Can covert recordings be used as evidence in tribunal proceedings?


Although it may seem unfair, the answer is yes - in certain circumstances. The EAT recently confirmed in Vaughan v London Borough of Lewisham that just because evidence has been obtained covertly, this does not mean that it cannot be relied on in tribunal proceedings. Whether secret recordings will be admitted depends on whether the claimant can show that they are sufficiently relevant to their claim.

The facts

In support of her disability discrimination, whistleblowing and unfair dismissal claims against Lewisham Council, Ms Vaughan sought to rely in evidence on over 39 hours' worth of covert recordings made on her dictaphone. The recordings were of discussions and meetings between her and her colleagues and managers. Ms Vaughan claimed that these recordings confirmed her version of the interactions between those involved and also showed that the notes made by her employer were inaccurate (including those of a disciplinary hearing).

When making an application to have the recordings accepted as evidence, Ms Vaughan did not make the recordings or any transcripts available. She also failed to give detailed reasons as to why the recordings should be admitted, indicating only that they 'prove her case' and 'show that the Council and its staff have lied'.

The decision

The employment judge refused Ms Vaughan's application. The EAT then dismissed her appeal on the basis that she had failed to provide sufficient information as to why the recordings were relevant and, therefore, why they should be used as evidence.

The EAT made it clear, however, that this did not mean that covert recordings could not be admissible. It noted that, although covert recordings are "very distasteful", this does not necessarily make them inadmissible.

If Ms Vaughan was to make a fresh application to the employment tribunal producing the transcripts and tapes of the material, together with a clear explanation of why they are relevant she might get a different result. The EAT commented that, "It is in our view highly unlikely that on such an application the Employment Judge would rule all 39 hours' worth of material relevant or admissible, but it might be another matter if the Claimant made a focused and selective application asking for permission only in relation to a much more limited quantity of material."


Vaughan v London Borough of Lewisham confirms that just because evidence has been obtained without the employer's knowledge, does not mean that it cannot be relied on in tribunal proceedings.

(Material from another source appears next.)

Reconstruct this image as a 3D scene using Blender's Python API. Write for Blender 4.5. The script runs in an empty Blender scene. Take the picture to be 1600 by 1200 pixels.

Whether covert recordings will be admitted depends on whether the claimant can show that they are relevant. For this a claimant will need to provide sufficiently specific details to allow an employment judge to rule on proportionality and decide whether it is necessary in the interests of justice to allow the recordings to be admitted in evidence.

The EAT's decision is not surprising in that it follows the 2006 case of Chairman and Governors of Arnwell View School v Dogherty. In that case the EAT allowed a teaching assistant who covertly recorded her own disciplinary hearing to use it as evidence in her unfair dismissal claim. The EAT rejected the argument that just because recordings were made clandestinely they should be excluded on the grounds of illegality. It also refused to accept other arguments based on the school governors' right to privacy.

The Dogherty case did, however, impose some limitations on the right to use a covert recording. The EAT found that a covert recording of the private deliberations of the disciplinary panel was not admissible on grounds of public policy. The EAT made it clear that only the parts of the proceedings where the employee was present can be admitted, other than in limited circumstances (e.g. in a discrimination case if the decision was taken by a panel which gave no reasons for its decision).

In practice

  • Employers should remember that it is relatively easy for employees to make secret recordings, e.g. using a dictaphone or mobile phone.
  • HR and Line Managers should be aware that covert recordings could be used as evidence in tribunal proceedings. Meetings and discussions should, therefore, always be conducted in accordance with good practice and the relevant procedure.
  • Consider expressly prohibiting the right to record meetings in the disciplinary policy. This might influence a tribunal deciding on the admissibility of covert evidence.
  • When deliberating in private, disciplinary panels should keep a confidential note of their discussions, particularly if there is the potential for a discrimination claim.
  • It is always good practice to take notes of a meeting and to send a copy to the employee.